On what we already know about minds that never look away — and what it might mean to wear the screen on your face.

A different kind of question
The first three posts in this series were about things we can measure. Eye strain, with tens of thousands of subjects across decades of optometry research. Inattentional blindness, with controlled studies in driving simulators and flight cockpits. Pedestrian deaths, with police accident reports and peer-reviewed papers. All of that is real. All of that is solid ground.
This last post is going to walk us off the solid ground a little, and I want to be honest about that up front. The question of what happens when augmented reality moves from a thing you sometimes use to a thing you always wear is, as of this writing, an open question. The glasses are not yet ubiquitous. The contact lenses don’t exist yet. The data set we’d need to answer the big version of the question hasn’t been collected, because the experiment hasn’t been run on a big enough population for long enough.
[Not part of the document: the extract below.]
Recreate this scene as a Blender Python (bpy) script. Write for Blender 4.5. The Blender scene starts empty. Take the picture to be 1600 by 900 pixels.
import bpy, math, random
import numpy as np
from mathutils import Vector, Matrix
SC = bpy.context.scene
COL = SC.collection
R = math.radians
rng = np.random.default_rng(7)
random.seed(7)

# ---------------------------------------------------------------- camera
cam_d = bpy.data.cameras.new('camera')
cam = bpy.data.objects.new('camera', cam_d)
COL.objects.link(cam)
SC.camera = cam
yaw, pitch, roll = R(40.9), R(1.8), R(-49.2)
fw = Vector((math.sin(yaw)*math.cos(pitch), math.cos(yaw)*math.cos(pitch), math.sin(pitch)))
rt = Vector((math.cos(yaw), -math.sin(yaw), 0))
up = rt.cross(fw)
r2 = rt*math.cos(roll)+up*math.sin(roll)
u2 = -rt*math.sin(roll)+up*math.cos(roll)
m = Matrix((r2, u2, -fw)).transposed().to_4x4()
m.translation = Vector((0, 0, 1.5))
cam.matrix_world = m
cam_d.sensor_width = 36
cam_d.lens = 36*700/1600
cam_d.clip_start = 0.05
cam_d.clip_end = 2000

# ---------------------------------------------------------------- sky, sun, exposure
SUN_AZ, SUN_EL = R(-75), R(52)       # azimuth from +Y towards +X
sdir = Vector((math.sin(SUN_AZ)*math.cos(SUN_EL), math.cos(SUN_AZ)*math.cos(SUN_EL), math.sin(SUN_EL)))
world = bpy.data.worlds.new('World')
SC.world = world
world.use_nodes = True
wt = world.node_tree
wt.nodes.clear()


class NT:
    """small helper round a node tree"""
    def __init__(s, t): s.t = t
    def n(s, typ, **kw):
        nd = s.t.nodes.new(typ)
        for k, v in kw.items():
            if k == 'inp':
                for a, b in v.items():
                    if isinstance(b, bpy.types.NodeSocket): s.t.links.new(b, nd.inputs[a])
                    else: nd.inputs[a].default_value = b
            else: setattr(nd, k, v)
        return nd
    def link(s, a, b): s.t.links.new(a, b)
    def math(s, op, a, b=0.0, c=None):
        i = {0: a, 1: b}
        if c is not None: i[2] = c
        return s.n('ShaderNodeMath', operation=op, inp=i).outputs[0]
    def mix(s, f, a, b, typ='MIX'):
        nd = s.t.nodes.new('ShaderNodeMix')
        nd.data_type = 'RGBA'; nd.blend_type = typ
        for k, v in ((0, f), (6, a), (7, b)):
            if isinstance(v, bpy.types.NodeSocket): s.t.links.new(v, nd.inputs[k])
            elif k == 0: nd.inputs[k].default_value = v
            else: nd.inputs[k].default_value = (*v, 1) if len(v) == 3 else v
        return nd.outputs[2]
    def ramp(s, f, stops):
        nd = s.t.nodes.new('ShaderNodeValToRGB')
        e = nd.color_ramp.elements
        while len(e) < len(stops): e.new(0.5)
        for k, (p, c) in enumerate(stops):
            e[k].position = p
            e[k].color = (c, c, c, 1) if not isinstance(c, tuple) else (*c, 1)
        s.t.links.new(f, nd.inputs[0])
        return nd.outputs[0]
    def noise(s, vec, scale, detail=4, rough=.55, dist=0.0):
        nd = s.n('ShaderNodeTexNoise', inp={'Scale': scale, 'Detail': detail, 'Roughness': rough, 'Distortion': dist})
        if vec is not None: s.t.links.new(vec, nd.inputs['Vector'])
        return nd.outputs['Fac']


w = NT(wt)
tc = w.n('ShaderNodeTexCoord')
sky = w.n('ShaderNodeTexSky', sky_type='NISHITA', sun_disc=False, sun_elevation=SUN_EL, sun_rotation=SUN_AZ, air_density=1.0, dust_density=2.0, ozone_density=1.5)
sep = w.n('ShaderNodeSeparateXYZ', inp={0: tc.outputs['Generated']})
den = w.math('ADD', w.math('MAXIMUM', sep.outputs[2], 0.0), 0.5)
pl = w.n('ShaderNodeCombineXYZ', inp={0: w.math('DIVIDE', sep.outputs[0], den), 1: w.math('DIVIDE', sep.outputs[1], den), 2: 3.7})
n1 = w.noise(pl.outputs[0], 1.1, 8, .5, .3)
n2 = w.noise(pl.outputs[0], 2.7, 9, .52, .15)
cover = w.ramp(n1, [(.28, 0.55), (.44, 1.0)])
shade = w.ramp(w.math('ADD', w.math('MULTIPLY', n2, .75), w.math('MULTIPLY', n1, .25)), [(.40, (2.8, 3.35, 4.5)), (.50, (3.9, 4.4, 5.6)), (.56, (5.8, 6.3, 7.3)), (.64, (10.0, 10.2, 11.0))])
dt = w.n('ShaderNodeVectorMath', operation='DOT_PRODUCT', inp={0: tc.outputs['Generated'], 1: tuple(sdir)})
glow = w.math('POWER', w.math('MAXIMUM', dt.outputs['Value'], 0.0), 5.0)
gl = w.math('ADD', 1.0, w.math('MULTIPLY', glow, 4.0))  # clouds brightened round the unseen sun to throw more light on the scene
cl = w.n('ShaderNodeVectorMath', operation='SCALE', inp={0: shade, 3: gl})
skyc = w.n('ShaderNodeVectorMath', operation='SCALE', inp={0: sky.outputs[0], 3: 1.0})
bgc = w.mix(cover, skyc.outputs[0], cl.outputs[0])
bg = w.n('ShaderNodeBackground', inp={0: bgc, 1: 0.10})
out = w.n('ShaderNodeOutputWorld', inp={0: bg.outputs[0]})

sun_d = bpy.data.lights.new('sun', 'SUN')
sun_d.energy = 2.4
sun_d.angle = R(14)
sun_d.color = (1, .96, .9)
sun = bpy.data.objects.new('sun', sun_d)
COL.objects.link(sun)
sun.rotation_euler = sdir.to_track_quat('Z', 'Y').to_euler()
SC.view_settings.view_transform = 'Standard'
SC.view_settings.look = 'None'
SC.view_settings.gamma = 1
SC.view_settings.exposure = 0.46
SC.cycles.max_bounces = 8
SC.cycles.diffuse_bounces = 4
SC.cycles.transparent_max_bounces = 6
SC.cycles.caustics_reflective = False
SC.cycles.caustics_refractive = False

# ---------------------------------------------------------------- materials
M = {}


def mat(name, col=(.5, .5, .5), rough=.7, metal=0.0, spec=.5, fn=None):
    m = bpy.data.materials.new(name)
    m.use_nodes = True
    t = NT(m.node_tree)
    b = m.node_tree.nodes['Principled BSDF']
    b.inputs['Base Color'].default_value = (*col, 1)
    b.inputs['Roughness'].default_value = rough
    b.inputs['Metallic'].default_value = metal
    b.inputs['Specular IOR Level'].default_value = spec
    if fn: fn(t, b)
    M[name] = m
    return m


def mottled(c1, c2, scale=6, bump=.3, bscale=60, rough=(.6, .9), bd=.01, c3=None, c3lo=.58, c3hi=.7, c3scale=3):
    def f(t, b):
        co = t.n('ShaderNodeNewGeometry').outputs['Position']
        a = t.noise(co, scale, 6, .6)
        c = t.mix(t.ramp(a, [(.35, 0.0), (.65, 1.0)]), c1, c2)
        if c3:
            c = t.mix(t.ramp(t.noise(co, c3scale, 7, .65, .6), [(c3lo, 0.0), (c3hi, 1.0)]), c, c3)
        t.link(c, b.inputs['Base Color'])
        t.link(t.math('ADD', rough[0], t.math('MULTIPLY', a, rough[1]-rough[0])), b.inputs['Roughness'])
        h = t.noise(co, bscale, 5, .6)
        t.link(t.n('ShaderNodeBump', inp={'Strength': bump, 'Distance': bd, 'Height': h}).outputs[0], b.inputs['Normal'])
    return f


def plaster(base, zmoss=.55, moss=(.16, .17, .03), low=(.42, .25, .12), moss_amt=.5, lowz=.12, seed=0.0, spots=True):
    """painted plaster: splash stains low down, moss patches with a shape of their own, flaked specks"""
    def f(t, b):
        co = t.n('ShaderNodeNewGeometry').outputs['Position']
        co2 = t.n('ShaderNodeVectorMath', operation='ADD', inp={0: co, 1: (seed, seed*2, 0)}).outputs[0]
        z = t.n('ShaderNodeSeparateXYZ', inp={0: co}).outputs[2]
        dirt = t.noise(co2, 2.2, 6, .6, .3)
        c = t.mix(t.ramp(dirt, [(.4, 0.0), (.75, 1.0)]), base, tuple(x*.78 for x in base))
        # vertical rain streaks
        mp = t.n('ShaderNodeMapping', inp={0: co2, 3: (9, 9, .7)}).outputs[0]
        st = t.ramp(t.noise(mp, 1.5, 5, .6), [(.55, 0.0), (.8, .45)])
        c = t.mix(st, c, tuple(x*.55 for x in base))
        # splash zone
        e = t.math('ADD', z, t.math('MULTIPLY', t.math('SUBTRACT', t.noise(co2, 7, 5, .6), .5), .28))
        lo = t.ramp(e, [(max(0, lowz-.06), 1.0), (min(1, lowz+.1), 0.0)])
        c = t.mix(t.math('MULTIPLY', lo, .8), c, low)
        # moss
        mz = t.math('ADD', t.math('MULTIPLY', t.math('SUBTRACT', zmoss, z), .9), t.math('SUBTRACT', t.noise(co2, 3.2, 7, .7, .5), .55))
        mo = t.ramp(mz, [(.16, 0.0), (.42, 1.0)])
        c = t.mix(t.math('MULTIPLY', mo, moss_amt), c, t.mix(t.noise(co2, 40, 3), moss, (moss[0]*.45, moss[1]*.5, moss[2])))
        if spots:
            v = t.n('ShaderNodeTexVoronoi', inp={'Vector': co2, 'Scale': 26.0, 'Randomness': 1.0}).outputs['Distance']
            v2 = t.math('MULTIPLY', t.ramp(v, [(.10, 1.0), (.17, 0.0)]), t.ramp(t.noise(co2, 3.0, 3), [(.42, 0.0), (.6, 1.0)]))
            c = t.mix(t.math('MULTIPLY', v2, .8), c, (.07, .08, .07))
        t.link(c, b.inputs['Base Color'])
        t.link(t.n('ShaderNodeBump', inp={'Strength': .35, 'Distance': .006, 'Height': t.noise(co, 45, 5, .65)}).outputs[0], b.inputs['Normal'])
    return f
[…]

So I’m not going to make predictions. I’m not going to tell you what AR glasses are going to do to society in 2035. I have no idea, and anybody who tells you they do is selling you something. What I’m going to do instead is something a little sneakier and a lot more honest: I’m going to walk you through what we already know about what phones have done to human attention, memory, and presence — because phones are basically AR glasses that haven’t quite made it onto your face yet, and the research on phones is a lot further along than the research on glasses. Then I’ll let you do the math.